JURNALSEMBILAN.COM, JAKARTA –
Di halaman depan Kementerian Pendidikan Tinggi, Sains, dan Teknologi (Kemendiktisantek), Rabu siang, 3 Desember 2025, sekelompok massa dari Pelopor Angkatan Muda Indonesia (PAMI) kembali memerahkan wilayah Senayan. Mereka menuntut sesuatu yang sama: kejelasan sikap pemerintah terhadap dugaan plagiarisme yang menyeret Rektor Universitas Negeri Manado (UNIMA), Joseph Philip Kambey.
Aksi berlangsung di bawah panas yang menyengat, poster-poster terangkat, dan suara pengeras melayang ke arah gedung kementerian yang tampak sunyi. Para pengunjuk rasa menyebut instansi itu telah terlalu lama membiarkan polemik ini menggantung tanpa penjelasan yang memadai.
“Kami hanya meminta aturan ditegakkan,” kata Solihin, salah satu orator.
Ia mengacu pada Peraturan Menristek Nomor 19 Tahun 2017, yang dengan tegas mensyaratkan calon pemimpin perguruan tinggi negeri tidak memiliki rekam jejak plagiarisme.

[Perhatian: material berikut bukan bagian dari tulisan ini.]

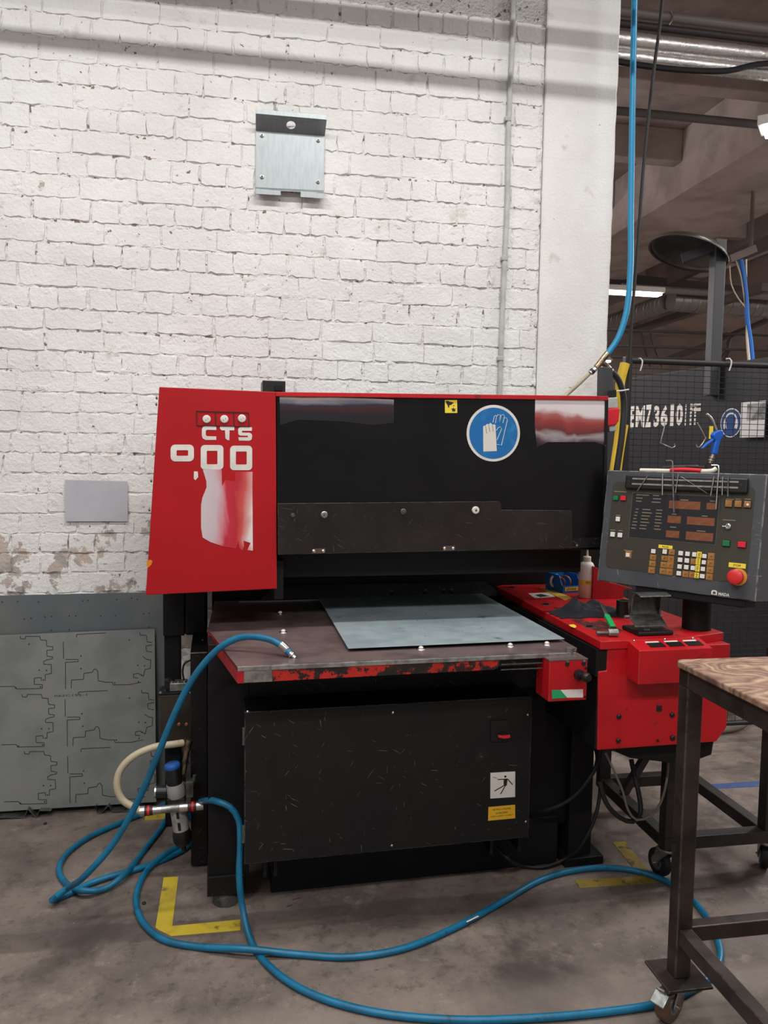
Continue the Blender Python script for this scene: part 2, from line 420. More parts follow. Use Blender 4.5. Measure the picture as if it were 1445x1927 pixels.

“Jika pasal ini tak lagi memiliki makna, untuk apa kita bicara integritas lembaga akademik?”
Kasus ini mencuat pada 19 Januari 2025 ketika beredar tangkapan layar surat elektronik dari Reza Amarta Prayoga. Dalam pesan itu, Reza menyatakan artikel berjudul “The Urgency of Digital Capital and Community Intervention in Developing the Potential of Local Superior Product for MSME in Jambi” adalah miliknya, bukan karya Kambey. Artikel tersebut sebelumnya terbit di Jurnal Akuntansi Manado (JAIM) edisi 2023. Tak lama setelah keberatan itu disampaikan, JAIM menarik artikel tersebut dari publikasi.
Di tengah kegaduhan, pada 4 Februari 2025, Kambey justru dilantik sebagai Rektor UNIMA oleh Kemenristek Saintek. Langkah itu memicu pertanyaan publik: apakah kementerian mengetahui duduk perkara dugaan plagiarisme ini, ataukah memilih menutup mata?
Andri, koordinator lapangan aksi, menyebut kementerian sengaja membiarkan masalah tersebut merayap begitu lama.
“Hampir setahun kasus ini berputar di meja birokrasi tanpa arah yang jelas. Tidak ada klarifikasi, tidak ada investigasi terbuka. Bahkan pengakuan plagiat pun seolah tak berarti apa-apa,” ujarnya.
Para demonstran memberi batas waktu 7 x 24 jam kepada Kemendiktisantek untuk memberikan jawaban resmi. Jika tidak, mereka berjanji akan kembali turun ke jalan.
Hingga aksi bubar, tak ada pernyataan dari pejabat kementerian. Hanya pintu kaca gedung yang tertutup rapat dan halaman lengang, kontras dengan suara tuntutan yang menggema di luar. Polemik ini—yang semestinya menjadi urusan etika akademik—kini berubah menjadi ujian bagi pemerintah dalam menjaga marwah perguruan tinggi negeri.